El último domingo de feria llevaba grabado todas las tristezas de todos los domingos del año. Si cualquier domingo nos llenaba el ánimo de sombras cuando caía la tarde, el domingo que terminaba la feria era un golpe definitivo que nos mandaba a la lona y nos dejaba fuera de combate.
Nos hubiera hecho falta al menos una semana de tregua para reposar las alegrías de la feria y empezar a pensar en lo que nos venía por delante, pero no, el calendario nos condenaba, no nos dejaba escapar y nos colocaba en una situación extrema en la que pasábamos del toro de fuego al otro toro, al que embestía de verdad, el de los exámenes de septiembre. Nuestro humilde toro de fuego nos podía dejar la huella de una pequeña quemadura o de un rasguño en las rodillas si nos caímos en las carreras por el Paseo, pero el otro, el Mihura, el de las deudas pendientes del curso pasado, nos daba una cornada con doble trayectoria que nos dejaba sin aliento al menos durante una semana, sin la mínima esperanza de que un cirujano nos aliviara de aquella profunda herida.
La traca no solo era el final de la feria. La traca era el último párrafo del verano donde se mezclaba la alegría de aquel alboroto festivo que a veces terminaba con un baño en la fuente de la Puerta de Purchena, con la tristeza del punto y final.

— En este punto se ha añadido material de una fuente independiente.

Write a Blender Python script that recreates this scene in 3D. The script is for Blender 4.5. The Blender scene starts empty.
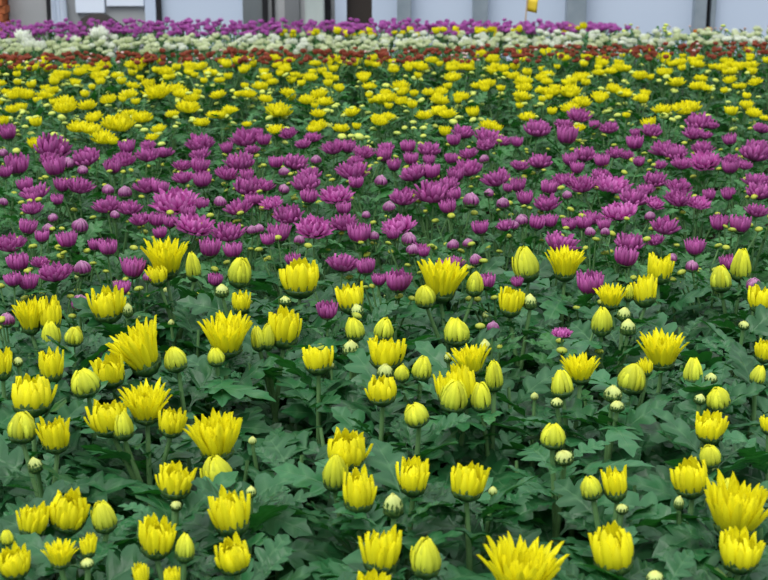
import bpy, math, random
from mathutils import Vector, Matrix, Euler
R = random.Random(7)
S = bpy.context.scene
C = S.collection
PI = math.pi
# ------------------------------------------------------------------ camera
F, CX, CY = 1500.0, 384.0, 290.0
PITCH = math.radians(15.6)
CAM = Vector((0, 0, 1.01))
FW = Vector((0, math.cos(PITCH), -math.sin(PITCH)))
UP = Vector((0, math.sin(PITCH), math.cos(PITCH)))
RT = Vector((1, 0, 0))
def ray(px, py): return FW + RT * ((px - CX) / F) - UP * ((py - CY) / F)
def at_z(px, py, z):
    d = ray(px, py); return CAM + d * ((z - CAM.z) / d.z)
def at_y(px, py, y):
    d = ray(px, py); return CAM + d * (y / d.y)
def depth(p): return (p - CAM).dot(FW)
cam = bpy.data.cameras.new('camera'); cam.sensor_width = 36; cam.lens = F / 768 * 36
cam.clip_start = 0.02; cam.clip_end = 100
co = bpy.data.objects.new('camera', cam); C.objects.link(co)
co.location = CAM; co.rotation_euler = (PI / 2 - PITCH, 0, 0)
cam.dof.use_dof = True; cam.dof.focus_distance = 2.0; cam.dof.aperture_fstop = 17
S.camera = co
# ------------------------------------------------------------------ materials
def srgb(r, g, b):
    f = lambda c: c / 12.92 if c <= .04045 else ((c + .055) / 1.055) ** 2.4
    return (f(r / 255), f(g / 255), f(b / 255), 1)
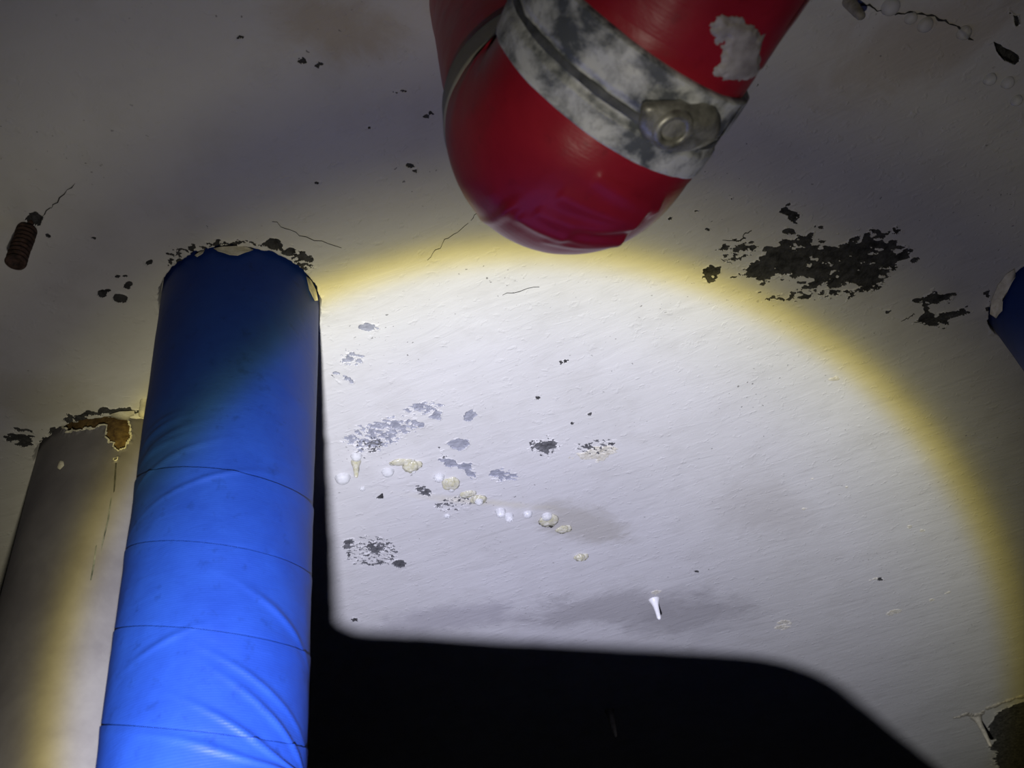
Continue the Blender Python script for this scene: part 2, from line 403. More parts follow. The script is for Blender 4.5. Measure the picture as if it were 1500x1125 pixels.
spot([(1438, 428), (1448, 424), (1452, 436), (1450, 462), (1444, 462), (1446, 440)], wd=.006, amp=1.5, bias=.3)

for q in ((66, 652, 5, 12, 15), (60, 682, 4, 9, 10), (77, 632, 9, 6, -35), (100, 614, 10, 5, -25)):
    spot(oval(*q), wd=.006, amp=1.7, bias=.25, freq=150, depth=.004)
for q in ((1280, 848, 9, 3), (1366, 879, 6, 3), (1310, 897, 12, 5), (1388, 868, 5, 3), (1148, 915, 14, 7), (1350, 777, 5, 3), (1332, 772, 4, 3), (960, 868, 8, 4), (1180, 745, 8, 3), (1240, 712, 4, 3), (1190, 700, 4, 2)):
    spot(oval(*q, -15), mat='chalk', wd=.006, amp=1.6, bias=.5, freq=150, depth=-.0010)

HOLES = [(bx, by, BLUE_R+.0035, .004), (gx, gy, GREY_R+.004, .006), (rx_, ry_, RIGHT_R+.003, .004)]

TILE, NF, NC = 0.06, 72, 3
X0, Y0, NX, NY = -2.4, -0.9, 85, 100
def undul(x, y): return 0.0016*fbm(x*3.1, y*3.1, 91, 2)
ceiling_V, ceiling_F = [], []; base = 0
patch_parts = {i: ([], [], 0) for i in range(len(SPOTS))}
bbs = []
for s in SPOTS:
    P = np.array(s['poly']); m = s['wd']*2.5
    bbs.append((P[:, 0].min()-m, P[:, 1].min()-m, P[:, 0].max()+m, P[:, 1].max()+m))
pv = {i: [] for i in range(len(SPOTS))}; pf = {i: [] for i in range(len(SPOTS))}; pn = {i: 0 for i in range(len(SPOTS))}
def grid_faces(n):
    i = np.arange(n*n); r, c = i//n, i % n; a = r*(n+1)+c
    return np.stack([a, a+n+1, a+n+2, a+1], 1)       # faces look down
GF, GCF = grid_faces(NF), grid_faces(NC)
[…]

Cuando regresábamos a la casa después de la traca toda la euforia acumulada a lo largo de la feria se nos iba cayendo por el camino, como si lleváramos un agujero en los bolsillos del alma. Con el eco de la música y el ruido de los altavoces de la tómbola todavía en los oidos nos echábamos en la cama tratando de no pensar en lo que habíamos dejado atrás, en ese verano que tal vez sería para muchos el último de nuestra adolescencia. La adolescencia terminaba cuando acababas los estudios y tenías que buscar tu primer trabajo, aunque la feria siempre nos permitía, cada año, volver a ser adolescentes y olvidarnos del futuro que tanto nos perturbaba.
Había acabado la feria y al día siguiente la dura realidad se sentaba en los pies de la cama para darnos los buenos días. Venía con un libro en la mano y un manojo de apuntes, los mismos que habíamos sepultado bajo un montón de papeles el primer día de feria.
Teníamos el examen a la vuelta de la esquina y la sensación de no haber dado golpe en todo el verano. El tiempo jugaba ahora en contra, teníamos apenas unos días para intentar aprendernos al menos cuatro o cinco conceptos y presentarnos a la recuperación con la esperanza de optar a ese cinco pelado que nos permitiera seguir adelante.
Aquel día después de terminar la feria se nos hacía muy duro echar la vista atrás y pensar que el verano se nos había pasado volando, que parecía ayer cuando nos despedimos de los profesores y de los compañeros de clase como si fuera para siempre. En esos momentos nos dolía acordarnos de los días de playa, cuando refugiados en la eternidad de cada verano solo teníamos tiempo para ser felices. Nos dolía revivir las tardes de cañas con los amigos y las fiestas particulares donde íbamos a enamorarnos sin pedir nada a cambio.
Volvíamos a la realidad, al día a día de las malditas responsabilidades, a escuchar aquello del hombre de provecho y del que va a ser de tí si no apruebas este año. De nada nos habían servido las clases particulares, dinero perdido, y de nada nos servía intentar recuperar el tiempo en dos días. La feria nos había recordado que la vida estaba hecha para disfrutar y que para un muchacho de quince o dieciséis años no había mayor condena que los estudios. Pero había pasado el verano y no teníamos otra salida que volver a los libros.
Todo nos parecía lejano aquella mañana en la que nos sentábamos delante del libro de matemáticas, como si se tratara de un sueño; cuando en la radio sonaba por última vez la canción del verano, que tantas veces habíamos tarareado, un poso de tristeza nos dejaba un nudo en el corazón.